WHAT TO WORK ON: Scan the material below for the string "Python", and copy every line where it shows up.

LISTED RECORDS:
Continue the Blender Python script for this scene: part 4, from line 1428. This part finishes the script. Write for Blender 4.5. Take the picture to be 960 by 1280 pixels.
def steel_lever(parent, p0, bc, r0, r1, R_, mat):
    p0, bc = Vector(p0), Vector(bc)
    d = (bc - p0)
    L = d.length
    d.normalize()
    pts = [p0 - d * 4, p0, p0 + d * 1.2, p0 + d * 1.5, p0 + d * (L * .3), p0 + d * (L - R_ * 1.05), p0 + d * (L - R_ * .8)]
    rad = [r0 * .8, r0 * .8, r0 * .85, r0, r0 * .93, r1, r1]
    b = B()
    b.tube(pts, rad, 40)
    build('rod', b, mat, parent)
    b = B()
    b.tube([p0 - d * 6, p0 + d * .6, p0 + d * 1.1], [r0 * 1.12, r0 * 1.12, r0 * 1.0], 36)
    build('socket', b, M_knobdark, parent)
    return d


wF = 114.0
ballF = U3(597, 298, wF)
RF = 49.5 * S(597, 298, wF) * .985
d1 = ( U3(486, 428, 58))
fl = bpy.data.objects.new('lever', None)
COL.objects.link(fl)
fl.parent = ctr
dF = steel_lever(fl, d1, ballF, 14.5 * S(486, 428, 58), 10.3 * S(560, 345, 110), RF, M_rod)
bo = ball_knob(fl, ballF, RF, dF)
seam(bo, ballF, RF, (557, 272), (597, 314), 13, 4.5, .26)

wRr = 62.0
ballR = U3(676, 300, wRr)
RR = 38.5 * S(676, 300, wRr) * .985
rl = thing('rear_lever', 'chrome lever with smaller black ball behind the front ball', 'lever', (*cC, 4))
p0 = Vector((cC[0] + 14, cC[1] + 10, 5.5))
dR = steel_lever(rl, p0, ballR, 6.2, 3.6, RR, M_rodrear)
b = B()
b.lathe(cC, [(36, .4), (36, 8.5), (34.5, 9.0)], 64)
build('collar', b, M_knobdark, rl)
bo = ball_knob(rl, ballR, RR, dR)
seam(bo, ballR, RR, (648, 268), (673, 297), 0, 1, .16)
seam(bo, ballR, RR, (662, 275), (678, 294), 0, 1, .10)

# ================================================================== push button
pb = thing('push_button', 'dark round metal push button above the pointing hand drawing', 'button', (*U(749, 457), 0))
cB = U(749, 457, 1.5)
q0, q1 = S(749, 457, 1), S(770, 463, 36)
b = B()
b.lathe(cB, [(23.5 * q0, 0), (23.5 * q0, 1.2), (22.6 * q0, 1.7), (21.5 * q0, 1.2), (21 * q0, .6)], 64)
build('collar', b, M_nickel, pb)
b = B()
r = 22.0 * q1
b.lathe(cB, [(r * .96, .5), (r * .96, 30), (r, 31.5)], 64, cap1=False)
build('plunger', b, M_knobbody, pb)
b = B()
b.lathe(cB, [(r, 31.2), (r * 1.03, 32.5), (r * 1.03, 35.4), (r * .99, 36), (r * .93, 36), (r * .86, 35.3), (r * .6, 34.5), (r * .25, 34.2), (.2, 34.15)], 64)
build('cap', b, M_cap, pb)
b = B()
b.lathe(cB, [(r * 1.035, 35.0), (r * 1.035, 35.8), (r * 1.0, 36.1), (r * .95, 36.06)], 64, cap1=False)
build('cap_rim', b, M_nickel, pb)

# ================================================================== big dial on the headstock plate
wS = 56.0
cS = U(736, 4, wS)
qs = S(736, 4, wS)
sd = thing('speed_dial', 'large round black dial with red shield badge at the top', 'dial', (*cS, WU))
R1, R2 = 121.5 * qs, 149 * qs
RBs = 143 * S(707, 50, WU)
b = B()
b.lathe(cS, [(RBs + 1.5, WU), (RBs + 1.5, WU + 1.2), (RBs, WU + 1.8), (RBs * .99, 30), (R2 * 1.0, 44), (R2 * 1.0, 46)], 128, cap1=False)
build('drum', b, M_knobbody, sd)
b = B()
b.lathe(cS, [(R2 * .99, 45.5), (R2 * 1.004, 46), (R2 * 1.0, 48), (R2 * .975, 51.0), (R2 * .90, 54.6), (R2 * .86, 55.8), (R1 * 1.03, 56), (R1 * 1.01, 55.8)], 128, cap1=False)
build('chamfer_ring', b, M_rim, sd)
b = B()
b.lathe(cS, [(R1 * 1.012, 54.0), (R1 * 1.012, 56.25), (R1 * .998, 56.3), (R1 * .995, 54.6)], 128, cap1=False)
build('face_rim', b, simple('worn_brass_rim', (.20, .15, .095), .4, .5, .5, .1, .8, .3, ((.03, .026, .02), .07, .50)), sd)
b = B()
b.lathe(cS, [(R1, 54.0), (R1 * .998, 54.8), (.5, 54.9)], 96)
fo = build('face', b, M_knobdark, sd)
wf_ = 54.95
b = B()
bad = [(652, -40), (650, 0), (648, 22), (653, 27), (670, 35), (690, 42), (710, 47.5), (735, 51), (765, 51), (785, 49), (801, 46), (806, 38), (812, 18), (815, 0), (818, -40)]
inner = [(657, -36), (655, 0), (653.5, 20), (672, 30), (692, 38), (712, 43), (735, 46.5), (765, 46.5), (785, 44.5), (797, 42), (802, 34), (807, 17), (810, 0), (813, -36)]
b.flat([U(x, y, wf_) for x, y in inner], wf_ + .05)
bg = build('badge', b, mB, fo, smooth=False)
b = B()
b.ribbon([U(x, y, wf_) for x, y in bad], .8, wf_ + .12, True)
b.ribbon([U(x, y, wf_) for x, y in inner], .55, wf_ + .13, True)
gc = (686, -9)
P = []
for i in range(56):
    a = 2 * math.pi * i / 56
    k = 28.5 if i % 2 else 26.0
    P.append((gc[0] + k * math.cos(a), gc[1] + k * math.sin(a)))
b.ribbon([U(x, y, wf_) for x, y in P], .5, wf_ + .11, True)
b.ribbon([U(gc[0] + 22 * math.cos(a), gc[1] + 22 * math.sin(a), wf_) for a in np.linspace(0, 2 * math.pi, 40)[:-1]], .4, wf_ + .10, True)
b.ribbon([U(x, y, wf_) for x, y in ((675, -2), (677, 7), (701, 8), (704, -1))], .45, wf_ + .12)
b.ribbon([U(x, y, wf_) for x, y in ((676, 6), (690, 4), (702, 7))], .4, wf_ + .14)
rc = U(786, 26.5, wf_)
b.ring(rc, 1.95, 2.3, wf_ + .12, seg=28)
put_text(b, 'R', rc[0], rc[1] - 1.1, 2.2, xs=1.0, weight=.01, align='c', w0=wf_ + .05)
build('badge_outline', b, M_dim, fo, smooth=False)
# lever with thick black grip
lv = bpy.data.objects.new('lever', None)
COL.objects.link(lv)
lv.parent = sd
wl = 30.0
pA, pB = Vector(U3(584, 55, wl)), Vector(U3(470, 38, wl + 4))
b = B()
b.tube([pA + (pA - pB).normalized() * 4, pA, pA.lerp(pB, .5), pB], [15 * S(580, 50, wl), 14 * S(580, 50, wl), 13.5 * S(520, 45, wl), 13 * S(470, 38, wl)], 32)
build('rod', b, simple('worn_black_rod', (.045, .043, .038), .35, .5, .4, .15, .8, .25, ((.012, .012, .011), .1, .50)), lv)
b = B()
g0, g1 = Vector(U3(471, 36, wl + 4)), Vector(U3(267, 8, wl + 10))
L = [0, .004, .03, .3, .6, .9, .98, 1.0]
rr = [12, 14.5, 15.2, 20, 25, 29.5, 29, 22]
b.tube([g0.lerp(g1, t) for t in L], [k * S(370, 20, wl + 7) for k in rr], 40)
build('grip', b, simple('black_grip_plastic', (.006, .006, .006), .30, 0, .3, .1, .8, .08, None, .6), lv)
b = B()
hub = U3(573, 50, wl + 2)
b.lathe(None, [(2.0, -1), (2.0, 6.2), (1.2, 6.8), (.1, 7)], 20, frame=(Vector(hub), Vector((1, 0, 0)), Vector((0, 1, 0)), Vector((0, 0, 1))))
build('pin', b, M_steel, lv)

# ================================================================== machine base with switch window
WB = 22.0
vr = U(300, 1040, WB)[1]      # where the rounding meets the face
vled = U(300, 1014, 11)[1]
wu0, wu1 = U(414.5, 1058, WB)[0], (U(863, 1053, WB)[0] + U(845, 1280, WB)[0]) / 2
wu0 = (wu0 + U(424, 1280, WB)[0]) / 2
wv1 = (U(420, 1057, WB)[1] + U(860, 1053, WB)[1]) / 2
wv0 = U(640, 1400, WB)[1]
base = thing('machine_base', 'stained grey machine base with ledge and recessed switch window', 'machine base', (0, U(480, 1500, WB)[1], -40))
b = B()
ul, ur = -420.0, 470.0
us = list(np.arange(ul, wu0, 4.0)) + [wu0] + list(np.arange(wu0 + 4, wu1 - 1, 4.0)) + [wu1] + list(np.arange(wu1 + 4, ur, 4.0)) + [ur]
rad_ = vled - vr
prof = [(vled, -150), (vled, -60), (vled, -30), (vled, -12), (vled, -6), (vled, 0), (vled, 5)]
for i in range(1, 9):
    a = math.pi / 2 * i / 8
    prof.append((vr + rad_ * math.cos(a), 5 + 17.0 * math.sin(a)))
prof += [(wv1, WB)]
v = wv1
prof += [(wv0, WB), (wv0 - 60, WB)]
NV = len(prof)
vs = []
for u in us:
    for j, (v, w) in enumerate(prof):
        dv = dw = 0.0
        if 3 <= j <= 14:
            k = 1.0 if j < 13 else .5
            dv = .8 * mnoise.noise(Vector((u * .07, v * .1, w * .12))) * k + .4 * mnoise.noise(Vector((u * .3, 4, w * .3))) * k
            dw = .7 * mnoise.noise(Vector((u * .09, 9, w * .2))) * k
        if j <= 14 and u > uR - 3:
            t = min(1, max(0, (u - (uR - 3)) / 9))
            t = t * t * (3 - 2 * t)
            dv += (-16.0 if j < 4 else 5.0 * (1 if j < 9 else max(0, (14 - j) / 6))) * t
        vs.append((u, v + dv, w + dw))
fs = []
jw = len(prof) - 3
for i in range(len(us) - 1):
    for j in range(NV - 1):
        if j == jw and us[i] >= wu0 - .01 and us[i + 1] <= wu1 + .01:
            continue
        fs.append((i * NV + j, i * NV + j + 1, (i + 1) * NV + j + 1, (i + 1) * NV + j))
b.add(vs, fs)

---

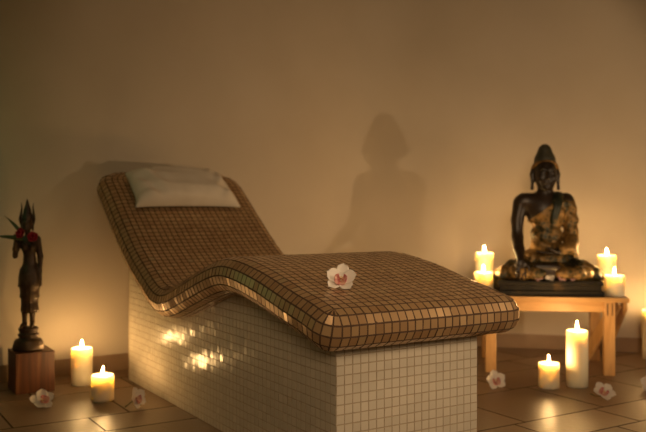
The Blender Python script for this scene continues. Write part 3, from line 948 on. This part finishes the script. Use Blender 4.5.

WORKED SOLUTION:
Continue the Blender Python script for this scene: part 4, from line 1428. This part finishes the script. Write for Blender 4.5. Take the picture to be 960 by 1280 pixels.
The Blender Python script for this scene continues. Write part 3, from line 948 on. This part finishes the script. Use Blender 4.5.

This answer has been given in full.